Isaac Skog received the Ph.D. degree in Signal Processing with a thesis on low-cost navigation systems in 2010, and the Docent degree in Signal Processing from the KTH Royal Institute of Technology in 2015. In 2009, he spent five months at the Mobile Multi-Sensor System Research Team, University of Calgary, Canada, as a Visiting Scholar. In 2011, he spent four months at the Indian Institute of Science (IISc), Bengaluru, India, as a Visiting Scholar. In Fall 2017, he joined the Automatic Control Group, Linköping University. He was a recipient of the Best Survey Paper Award by the IEEE Intelligent Transportation Systems Society for the article "In-Car Positioning and Navigation Technologies - A Survey" in 2013.

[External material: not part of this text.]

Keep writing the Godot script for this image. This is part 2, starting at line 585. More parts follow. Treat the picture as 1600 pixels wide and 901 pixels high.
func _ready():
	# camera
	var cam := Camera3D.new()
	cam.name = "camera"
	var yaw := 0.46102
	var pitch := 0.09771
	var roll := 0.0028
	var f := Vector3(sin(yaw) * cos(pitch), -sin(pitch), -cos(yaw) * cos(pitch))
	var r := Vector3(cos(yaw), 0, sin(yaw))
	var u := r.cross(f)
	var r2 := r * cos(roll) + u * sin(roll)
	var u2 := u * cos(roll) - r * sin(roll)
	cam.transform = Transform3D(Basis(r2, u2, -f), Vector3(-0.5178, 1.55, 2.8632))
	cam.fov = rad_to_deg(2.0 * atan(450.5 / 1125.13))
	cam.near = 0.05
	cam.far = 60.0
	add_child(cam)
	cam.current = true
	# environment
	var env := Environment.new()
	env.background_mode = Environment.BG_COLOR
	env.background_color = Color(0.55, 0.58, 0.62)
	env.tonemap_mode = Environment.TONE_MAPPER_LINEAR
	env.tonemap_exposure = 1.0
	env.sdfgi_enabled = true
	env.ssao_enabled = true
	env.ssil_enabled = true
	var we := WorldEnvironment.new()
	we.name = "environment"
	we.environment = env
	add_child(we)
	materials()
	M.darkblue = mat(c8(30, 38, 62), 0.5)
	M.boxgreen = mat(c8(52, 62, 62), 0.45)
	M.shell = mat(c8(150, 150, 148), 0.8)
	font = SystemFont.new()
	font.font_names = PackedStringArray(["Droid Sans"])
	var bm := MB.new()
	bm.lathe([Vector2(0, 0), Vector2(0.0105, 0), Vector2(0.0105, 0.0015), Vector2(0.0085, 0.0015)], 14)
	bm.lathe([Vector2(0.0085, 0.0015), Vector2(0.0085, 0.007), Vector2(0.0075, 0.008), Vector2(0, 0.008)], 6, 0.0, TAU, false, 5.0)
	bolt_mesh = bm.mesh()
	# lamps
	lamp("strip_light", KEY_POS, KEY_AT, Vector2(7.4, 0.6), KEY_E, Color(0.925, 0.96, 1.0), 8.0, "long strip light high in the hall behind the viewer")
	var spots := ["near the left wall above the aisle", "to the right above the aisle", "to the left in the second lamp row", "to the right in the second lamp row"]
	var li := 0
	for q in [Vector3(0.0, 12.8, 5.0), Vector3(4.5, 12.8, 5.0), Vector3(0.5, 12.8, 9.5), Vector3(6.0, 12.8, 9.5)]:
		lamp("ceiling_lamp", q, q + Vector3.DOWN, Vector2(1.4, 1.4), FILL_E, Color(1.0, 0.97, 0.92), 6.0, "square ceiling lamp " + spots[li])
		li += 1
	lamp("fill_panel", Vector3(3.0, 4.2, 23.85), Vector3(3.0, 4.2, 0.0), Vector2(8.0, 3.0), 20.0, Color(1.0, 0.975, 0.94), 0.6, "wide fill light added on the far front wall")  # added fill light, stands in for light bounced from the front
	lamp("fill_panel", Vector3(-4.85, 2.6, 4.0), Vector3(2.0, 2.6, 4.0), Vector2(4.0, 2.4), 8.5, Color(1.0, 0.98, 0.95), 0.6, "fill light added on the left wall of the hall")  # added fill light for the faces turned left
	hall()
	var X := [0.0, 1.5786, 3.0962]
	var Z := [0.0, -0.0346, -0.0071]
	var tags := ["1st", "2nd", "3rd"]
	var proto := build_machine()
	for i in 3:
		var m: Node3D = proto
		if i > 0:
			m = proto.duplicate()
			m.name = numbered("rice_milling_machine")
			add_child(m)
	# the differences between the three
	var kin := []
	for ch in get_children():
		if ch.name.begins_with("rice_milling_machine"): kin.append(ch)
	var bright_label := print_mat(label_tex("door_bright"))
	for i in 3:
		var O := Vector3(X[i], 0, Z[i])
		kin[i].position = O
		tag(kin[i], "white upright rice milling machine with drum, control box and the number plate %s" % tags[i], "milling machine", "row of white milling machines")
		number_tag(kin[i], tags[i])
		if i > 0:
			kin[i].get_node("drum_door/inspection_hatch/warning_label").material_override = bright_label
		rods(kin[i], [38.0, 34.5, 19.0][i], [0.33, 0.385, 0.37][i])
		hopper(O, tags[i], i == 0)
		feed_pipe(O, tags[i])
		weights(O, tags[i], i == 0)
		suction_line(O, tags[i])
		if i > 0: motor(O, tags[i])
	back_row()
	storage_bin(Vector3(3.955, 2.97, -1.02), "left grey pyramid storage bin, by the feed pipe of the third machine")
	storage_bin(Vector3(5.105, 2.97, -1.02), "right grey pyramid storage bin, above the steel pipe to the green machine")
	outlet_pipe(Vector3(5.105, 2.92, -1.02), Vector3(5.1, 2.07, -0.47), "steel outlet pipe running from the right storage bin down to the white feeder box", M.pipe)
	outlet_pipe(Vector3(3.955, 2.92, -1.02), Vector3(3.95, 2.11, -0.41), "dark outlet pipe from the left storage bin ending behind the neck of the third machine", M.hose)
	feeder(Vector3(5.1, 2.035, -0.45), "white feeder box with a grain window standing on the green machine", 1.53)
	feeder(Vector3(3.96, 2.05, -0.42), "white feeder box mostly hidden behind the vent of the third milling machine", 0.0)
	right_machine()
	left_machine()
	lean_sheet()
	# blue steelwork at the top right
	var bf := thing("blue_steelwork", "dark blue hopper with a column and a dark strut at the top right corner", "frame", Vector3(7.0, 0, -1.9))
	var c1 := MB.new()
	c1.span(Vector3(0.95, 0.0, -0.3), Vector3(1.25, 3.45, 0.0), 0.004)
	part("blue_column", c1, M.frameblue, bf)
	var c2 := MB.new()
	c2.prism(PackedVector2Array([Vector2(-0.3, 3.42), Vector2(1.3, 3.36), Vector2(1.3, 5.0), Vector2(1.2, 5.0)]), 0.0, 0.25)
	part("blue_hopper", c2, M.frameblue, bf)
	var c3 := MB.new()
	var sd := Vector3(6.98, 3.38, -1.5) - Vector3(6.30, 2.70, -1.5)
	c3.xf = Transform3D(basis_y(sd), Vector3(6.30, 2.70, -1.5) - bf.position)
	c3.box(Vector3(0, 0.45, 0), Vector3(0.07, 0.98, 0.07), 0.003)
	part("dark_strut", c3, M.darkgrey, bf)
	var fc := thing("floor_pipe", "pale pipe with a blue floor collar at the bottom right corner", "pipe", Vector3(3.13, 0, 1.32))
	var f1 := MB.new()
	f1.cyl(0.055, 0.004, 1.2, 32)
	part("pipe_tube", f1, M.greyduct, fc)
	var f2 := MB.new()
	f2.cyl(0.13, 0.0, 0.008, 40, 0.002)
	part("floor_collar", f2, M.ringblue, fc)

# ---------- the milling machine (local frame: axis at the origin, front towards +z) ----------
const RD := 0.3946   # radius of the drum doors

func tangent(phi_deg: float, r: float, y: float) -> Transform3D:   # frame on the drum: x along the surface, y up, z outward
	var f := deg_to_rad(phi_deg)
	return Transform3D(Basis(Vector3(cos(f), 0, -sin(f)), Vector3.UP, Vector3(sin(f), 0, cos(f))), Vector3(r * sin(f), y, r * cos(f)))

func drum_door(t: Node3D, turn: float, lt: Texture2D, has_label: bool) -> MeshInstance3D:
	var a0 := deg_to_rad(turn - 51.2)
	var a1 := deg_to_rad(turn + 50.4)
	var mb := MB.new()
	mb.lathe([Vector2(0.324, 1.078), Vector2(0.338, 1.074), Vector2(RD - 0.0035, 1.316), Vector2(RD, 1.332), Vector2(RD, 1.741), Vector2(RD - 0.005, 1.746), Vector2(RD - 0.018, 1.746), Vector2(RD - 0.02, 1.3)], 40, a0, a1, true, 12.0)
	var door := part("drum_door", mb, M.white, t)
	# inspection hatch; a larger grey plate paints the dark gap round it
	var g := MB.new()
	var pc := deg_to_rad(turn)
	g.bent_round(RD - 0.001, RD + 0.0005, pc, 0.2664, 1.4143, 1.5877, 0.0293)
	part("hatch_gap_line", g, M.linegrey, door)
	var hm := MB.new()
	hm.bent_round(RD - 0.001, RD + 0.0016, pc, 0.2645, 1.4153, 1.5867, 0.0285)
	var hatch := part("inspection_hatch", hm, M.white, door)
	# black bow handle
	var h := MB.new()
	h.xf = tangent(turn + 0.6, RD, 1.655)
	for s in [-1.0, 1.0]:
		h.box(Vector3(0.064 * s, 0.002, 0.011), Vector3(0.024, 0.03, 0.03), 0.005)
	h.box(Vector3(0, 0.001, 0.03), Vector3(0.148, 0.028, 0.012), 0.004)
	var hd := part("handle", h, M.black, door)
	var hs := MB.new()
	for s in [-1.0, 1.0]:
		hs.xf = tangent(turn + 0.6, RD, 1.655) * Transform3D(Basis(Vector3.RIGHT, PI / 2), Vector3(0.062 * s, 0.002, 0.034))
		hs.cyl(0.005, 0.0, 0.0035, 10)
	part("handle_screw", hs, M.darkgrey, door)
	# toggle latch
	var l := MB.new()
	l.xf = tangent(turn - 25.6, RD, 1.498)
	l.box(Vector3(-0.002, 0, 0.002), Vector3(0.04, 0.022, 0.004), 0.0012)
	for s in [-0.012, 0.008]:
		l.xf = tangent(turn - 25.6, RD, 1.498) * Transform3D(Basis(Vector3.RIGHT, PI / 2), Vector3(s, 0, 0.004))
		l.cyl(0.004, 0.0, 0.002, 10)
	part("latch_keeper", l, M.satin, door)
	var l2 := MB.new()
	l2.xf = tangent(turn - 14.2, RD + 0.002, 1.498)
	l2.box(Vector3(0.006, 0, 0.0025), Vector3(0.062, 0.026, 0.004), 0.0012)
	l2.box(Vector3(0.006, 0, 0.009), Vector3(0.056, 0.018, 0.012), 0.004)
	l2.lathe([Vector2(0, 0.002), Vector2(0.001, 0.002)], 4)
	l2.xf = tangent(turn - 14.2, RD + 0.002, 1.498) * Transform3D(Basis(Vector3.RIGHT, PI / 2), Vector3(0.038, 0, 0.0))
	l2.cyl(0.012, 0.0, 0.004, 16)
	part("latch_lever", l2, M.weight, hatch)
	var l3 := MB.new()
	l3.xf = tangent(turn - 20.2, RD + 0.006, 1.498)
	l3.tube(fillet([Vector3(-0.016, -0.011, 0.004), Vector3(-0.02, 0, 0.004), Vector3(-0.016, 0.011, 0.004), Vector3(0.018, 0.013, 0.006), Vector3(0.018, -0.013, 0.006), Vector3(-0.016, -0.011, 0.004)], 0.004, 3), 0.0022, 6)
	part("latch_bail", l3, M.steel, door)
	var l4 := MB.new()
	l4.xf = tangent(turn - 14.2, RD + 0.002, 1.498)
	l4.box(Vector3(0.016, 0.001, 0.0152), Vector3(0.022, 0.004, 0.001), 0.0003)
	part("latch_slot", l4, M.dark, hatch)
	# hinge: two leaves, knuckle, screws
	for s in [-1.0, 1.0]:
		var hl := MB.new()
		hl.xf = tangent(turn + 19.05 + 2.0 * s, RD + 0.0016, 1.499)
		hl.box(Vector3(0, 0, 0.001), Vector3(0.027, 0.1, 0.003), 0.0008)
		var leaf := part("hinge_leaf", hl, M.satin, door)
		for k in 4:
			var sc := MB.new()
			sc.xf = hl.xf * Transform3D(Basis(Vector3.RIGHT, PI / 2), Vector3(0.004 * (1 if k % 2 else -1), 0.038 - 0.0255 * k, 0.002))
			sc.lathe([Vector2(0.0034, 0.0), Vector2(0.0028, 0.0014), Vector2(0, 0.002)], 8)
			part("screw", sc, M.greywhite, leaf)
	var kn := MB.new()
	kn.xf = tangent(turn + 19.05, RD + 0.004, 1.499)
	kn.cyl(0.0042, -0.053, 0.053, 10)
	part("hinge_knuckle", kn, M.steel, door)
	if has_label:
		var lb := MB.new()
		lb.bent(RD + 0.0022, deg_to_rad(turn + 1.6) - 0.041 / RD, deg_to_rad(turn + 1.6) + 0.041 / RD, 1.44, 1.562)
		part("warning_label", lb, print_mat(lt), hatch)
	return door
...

Johan Wahlström received the B.Sc., M.Sc., and Ph.D. degrees from the KTH Royal Institute of Technology, Stockholm, Sweden, in 2013, 2014, and 2017, respectively. From 2018 to 2020, he was a Postdoctoral Researcher with the University of Oxford. In 2015, he spent one month at the University of Porto and six months at Washington University in St. Louis as a Visiting Ph.D. Student. In 2016, he spent two months at MIT-startup Cambridge Mobile Telematics Inc. He is currently a Lecturer in data science with the University of Exeter. He was accepted into the Program of Excellence in Electrical Engineering at KTH in 2014. He was a youngest recipient of the Sweden–America Foundation's Research Scholarship in 2015.